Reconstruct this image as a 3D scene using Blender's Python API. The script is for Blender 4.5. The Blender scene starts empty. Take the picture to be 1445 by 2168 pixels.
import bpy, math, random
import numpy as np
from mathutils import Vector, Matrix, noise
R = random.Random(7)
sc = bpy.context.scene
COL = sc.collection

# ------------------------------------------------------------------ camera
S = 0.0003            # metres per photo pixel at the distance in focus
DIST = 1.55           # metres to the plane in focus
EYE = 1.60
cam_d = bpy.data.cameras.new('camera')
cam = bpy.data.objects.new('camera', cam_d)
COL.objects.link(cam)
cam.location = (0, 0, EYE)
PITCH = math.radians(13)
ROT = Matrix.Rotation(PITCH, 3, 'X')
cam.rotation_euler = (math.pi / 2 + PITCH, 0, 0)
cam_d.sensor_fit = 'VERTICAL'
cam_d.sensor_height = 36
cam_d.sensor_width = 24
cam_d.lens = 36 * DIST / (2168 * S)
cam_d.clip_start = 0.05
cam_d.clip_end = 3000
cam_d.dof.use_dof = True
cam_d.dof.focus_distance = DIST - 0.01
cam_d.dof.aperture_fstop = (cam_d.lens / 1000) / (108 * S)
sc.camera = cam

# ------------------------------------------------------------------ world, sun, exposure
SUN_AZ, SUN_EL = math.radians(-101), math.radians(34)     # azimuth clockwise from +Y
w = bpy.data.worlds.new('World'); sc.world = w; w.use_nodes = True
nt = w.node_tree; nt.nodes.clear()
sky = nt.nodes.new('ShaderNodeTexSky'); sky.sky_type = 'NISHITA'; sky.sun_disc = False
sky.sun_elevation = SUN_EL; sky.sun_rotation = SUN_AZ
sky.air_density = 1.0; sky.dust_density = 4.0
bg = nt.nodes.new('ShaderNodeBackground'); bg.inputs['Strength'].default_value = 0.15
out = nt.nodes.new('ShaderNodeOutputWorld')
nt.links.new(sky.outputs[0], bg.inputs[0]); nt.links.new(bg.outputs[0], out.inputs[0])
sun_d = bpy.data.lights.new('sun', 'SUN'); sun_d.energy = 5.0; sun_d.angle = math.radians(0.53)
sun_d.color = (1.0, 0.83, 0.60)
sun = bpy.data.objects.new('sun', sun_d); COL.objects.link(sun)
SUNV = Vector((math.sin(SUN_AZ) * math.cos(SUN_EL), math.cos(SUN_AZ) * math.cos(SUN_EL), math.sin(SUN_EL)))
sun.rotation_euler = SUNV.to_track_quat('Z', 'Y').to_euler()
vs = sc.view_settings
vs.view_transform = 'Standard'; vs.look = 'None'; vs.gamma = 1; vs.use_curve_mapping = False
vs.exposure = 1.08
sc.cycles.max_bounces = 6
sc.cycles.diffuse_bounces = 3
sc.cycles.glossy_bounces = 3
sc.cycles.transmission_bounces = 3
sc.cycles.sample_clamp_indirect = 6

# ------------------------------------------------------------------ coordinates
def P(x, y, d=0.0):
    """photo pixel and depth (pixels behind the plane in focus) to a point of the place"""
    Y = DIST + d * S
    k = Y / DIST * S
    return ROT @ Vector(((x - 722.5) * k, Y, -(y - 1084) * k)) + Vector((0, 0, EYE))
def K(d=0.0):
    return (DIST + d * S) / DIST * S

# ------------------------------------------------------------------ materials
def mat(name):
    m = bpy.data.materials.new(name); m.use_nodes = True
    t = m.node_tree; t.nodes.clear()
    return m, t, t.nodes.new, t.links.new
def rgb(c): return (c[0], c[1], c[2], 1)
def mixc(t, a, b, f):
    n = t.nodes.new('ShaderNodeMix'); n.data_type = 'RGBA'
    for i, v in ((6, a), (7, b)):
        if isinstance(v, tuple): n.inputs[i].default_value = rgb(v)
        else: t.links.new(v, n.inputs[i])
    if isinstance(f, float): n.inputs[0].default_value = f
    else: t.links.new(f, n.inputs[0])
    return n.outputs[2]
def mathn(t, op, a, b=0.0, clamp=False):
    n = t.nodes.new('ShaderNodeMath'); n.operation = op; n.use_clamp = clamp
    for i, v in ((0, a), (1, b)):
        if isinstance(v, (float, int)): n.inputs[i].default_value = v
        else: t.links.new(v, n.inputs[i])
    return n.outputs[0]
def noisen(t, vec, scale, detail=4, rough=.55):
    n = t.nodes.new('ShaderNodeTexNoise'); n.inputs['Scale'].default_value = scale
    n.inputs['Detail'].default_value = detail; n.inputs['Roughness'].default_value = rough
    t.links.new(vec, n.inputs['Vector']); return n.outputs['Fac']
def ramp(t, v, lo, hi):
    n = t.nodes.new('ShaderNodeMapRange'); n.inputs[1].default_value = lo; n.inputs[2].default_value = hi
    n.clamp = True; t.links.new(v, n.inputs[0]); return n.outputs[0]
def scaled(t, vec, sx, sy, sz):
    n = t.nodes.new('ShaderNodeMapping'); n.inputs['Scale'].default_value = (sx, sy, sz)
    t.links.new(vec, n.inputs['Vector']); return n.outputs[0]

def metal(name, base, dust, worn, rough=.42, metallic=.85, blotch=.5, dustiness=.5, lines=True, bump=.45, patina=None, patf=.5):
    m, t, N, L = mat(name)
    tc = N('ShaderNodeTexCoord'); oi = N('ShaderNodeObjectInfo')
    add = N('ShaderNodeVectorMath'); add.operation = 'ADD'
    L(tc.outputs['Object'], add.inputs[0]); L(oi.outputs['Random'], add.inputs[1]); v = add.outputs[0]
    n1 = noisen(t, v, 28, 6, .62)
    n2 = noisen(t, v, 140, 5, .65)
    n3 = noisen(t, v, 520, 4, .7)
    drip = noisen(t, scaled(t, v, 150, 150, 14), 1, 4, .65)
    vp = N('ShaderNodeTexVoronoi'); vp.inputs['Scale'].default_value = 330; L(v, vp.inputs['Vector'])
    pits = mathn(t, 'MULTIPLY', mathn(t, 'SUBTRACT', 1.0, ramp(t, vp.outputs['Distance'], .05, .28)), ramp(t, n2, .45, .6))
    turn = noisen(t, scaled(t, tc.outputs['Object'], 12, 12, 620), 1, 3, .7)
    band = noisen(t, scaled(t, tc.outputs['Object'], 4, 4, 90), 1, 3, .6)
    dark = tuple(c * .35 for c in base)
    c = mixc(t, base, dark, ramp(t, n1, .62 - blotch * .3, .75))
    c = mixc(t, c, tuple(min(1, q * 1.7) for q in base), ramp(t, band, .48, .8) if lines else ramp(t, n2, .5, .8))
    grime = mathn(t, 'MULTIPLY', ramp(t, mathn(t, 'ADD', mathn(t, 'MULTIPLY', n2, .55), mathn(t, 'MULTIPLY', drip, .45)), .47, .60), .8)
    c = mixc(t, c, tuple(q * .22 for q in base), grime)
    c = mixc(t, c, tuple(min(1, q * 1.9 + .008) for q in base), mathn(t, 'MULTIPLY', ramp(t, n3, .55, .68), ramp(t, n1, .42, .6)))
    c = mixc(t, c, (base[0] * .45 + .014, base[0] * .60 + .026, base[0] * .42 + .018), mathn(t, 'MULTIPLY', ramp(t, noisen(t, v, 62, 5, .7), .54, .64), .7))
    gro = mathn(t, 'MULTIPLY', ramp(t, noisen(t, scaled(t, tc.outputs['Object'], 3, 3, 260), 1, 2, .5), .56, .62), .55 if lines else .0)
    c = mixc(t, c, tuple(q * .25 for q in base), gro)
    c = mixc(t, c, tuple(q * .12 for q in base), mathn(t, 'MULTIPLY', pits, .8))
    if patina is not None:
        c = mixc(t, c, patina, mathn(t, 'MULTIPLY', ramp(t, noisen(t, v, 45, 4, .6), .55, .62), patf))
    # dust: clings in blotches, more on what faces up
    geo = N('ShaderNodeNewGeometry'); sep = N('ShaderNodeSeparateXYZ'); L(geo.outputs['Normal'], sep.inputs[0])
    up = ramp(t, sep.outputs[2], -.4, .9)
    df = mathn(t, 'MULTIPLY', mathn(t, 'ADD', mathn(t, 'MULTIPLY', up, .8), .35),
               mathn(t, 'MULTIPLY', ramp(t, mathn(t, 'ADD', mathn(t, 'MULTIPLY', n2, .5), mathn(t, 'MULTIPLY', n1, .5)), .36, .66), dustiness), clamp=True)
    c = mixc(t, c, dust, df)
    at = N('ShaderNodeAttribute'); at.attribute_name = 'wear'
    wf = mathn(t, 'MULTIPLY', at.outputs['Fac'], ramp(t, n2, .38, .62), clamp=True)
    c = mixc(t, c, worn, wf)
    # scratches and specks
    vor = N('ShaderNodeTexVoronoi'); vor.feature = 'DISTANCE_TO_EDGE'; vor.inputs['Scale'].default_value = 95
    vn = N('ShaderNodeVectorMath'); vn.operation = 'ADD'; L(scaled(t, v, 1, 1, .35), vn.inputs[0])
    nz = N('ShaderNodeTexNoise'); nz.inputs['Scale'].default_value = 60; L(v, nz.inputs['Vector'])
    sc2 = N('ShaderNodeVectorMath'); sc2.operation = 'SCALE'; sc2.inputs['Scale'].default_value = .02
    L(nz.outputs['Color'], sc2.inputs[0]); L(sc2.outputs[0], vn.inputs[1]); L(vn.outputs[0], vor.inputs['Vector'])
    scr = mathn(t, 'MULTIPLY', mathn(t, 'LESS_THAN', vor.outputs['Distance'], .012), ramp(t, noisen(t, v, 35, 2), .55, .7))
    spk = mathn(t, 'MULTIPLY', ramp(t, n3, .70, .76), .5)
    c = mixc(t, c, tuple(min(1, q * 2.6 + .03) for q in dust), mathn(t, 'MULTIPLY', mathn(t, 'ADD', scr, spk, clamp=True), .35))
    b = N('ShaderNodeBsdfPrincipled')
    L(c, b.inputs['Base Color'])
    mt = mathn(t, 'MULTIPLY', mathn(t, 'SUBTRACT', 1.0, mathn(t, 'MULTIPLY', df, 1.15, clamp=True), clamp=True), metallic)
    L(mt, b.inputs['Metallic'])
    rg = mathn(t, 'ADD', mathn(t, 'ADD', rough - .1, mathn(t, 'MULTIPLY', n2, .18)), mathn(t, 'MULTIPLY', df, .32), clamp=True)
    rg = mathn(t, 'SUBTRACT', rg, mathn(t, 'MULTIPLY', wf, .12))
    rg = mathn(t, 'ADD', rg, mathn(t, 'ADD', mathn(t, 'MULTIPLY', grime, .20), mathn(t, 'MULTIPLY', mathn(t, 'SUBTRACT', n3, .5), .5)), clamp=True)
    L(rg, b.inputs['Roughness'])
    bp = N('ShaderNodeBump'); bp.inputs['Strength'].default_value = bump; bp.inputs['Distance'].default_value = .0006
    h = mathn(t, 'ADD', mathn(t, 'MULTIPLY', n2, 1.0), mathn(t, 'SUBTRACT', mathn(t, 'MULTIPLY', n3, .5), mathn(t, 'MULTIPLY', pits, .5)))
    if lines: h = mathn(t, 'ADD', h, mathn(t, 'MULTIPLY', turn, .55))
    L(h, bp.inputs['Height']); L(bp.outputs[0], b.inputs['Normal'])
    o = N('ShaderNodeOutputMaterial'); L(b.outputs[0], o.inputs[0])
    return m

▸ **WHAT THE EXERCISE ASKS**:
Word for word, quote the lines of the material from the first line through the line with "COL = sc.collection", both ends included.

▸ **COMPLETE RESPONSE**:
Reconstruct this image as a 3D scene using Blender's Python API. The script is for Blender 4.5. The Blender scene starts empty. Take the picture to be 1445 by 2168 pixels.
import bpy, math, random
import numpy as np
from mathutils import Vector, Matrix, noise
R = random.Random(7)
sc = bpy.context.scene
COL = sc.collection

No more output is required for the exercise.